Career sacrificed for motherhood, tick. Wayward teenage son, tick. Elderly parent with Alzheimer's, tick.

Her chosen path of self-discovery involves researching her family genealogy, starting with her great-great-great-grandmother Brigitte Dujardin, who arrived at Akaroa in 1840 as a 17-year-old bride.

She follows the trail to France and back, finding revelations, temptations and resolutions on the way.

On the other hand, Zelas avoids the more obvious cliches.

Although Sue's story is interleaved with extracts of Brigitte's letters home to her mother, she doesn't conveniently stumble over this correspondence, which provides a snapshot of the physical, political, social and personal challenges facing the French settlers.

The letters provide information Sue must find for herself while condensing her own research in an accessible form for the reader.

Nor does her life parallel Brigitte's, a conceit I particularly dislike.

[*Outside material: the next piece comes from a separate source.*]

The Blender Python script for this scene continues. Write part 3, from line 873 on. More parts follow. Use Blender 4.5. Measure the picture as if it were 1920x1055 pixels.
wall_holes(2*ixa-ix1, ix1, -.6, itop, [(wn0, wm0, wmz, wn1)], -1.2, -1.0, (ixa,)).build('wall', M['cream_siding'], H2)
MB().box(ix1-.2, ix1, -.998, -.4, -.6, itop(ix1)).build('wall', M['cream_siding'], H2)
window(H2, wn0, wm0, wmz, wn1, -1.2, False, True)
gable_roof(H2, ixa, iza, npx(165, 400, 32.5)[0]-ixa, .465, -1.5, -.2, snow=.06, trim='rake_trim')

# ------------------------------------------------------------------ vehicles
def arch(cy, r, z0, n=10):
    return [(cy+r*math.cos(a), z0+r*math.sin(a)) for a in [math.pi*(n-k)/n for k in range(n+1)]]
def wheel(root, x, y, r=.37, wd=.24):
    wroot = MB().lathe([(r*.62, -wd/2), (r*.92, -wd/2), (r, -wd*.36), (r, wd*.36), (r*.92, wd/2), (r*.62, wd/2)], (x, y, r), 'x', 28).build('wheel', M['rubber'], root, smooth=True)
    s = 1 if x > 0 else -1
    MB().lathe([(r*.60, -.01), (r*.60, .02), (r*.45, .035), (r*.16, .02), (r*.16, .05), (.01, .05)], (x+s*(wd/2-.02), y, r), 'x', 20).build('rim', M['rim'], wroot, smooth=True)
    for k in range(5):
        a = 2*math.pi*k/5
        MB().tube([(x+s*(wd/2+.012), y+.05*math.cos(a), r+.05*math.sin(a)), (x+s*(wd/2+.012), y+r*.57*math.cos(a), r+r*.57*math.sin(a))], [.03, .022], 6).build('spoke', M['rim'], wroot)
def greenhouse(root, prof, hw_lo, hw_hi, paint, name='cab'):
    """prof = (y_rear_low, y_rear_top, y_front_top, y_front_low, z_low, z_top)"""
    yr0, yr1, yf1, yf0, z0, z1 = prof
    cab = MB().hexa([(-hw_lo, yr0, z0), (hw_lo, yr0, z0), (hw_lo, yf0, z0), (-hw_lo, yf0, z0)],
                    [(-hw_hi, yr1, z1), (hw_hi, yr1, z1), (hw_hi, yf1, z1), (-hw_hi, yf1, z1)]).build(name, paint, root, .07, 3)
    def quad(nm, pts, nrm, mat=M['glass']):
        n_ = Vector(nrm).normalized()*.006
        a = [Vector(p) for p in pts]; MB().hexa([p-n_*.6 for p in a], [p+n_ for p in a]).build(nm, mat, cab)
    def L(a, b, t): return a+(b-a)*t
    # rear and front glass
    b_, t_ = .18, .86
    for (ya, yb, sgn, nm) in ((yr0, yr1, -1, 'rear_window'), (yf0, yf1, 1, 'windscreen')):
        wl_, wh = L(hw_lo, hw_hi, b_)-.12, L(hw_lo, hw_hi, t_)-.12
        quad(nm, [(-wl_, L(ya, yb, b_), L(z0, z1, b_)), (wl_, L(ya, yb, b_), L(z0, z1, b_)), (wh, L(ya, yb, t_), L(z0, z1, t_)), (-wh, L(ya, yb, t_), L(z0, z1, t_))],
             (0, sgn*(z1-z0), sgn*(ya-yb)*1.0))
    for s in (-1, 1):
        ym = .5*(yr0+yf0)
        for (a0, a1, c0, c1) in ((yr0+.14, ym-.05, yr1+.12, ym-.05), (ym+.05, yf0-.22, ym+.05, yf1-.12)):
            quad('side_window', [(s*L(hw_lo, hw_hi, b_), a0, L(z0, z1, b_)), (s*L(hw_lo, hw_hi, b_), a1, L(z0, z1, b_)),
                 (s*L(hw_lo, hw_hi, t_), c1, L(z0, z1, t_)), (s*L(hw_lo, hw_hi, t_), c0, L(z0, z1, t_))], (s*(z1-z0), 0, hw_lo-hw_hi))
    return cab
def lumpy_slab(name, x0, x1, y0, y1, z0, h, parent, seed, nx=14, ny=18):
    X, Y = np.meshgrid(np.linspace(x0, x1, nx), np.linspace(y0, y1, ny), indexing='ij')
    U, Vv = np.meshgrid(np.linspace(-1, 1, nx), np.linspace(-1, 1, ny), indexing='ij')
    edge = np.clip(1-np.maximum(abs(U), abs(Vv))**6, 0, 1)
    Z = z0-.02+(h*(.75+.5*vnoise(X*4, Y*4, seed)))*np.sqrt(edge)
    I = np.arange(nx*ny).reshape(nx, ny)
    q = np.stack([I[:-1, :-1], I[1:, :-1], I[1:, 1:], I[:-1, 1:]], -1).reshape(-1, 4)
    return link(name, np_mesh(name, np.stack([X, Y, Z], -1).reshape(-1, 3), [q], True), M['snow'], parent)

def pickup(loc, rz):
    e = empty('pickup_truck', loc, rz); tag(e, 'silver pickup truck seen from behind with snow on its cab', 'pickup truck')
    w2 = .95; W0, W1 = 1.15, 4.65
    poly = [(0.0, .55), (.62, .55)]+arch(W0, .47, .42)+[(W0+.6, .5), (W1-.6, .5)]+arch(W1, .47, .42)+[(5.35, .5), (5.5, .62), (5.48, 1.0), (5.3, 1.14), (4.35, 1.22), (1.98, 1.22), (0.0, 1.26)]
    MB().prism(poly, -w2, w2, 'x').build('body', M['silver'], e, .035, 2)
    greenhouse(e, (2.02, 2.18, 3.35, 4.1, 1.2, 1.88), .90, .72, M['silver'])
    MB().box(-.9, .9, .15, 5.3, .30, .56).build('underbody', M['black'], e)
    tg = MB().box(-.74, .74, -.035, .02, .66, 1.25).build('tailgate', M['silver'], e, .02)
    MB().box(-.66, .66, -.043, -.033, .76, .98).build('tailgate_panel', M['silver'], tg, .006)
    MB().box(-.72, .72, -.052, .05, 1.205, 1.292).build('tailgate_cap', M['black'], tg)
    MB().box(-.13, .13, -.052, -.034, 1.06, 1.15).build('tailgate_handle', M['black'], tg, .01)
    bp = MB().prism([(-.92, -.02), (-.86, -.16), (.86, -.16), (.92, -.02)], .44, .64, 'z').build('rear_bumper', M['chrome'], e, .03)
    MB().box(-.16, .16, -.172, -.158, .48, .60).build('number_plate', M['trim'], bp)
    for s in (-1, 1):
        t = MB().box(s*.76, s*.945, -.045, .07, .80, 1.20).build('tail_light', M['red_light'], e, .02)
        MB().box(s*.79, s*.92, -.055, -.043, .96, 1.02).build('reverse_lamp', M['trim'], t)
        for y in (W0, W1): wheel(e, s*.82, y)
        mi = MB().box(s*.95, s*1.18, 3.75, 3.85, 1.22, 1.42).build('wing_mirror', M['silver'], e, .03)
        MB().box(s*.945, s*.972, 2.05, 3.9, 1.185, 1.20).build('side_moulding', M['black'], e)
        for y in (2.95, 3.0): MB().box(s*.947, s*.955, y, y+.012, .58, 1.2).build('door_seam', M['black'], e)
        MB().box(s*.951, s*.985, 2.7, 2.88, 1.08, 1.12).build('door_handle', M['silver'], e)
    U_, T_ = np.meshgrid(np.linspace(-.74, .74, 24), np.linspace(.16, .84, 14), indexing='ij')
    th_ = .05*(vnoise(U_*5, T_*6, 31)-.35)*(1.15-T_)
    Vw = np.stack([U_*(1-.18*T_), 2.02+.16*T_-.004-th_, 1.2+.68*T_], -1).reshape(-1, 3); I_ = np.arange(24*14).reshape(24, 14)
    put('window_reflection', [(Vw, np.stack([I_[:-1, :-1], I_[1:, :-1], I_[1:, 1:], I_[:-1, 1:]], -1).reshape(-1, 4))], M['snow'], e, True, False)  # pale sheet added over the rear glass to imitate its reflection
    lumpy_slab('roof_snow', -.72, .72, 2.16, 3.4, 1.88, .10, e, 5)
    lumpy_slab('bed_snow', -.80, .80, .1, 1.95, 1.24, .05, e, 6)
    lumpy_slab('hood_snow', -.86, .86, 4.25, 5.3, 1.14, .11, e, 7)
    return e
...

The writing is also better than average.

Some metaphors left me slightly startled (lovemaking like "trying to catch an eel . . .[that] slipped away into the murky depths and all you had in your grasp was slime"), but others lingered in my mind.

Of Sue's father's passing, for example, we are told "The pause had grown into silence and the silence into death ... [t]he edentulous mouth hung open."

On balance, though, I was left feeling that Past Perfect didn't quite live up to the promise of its title.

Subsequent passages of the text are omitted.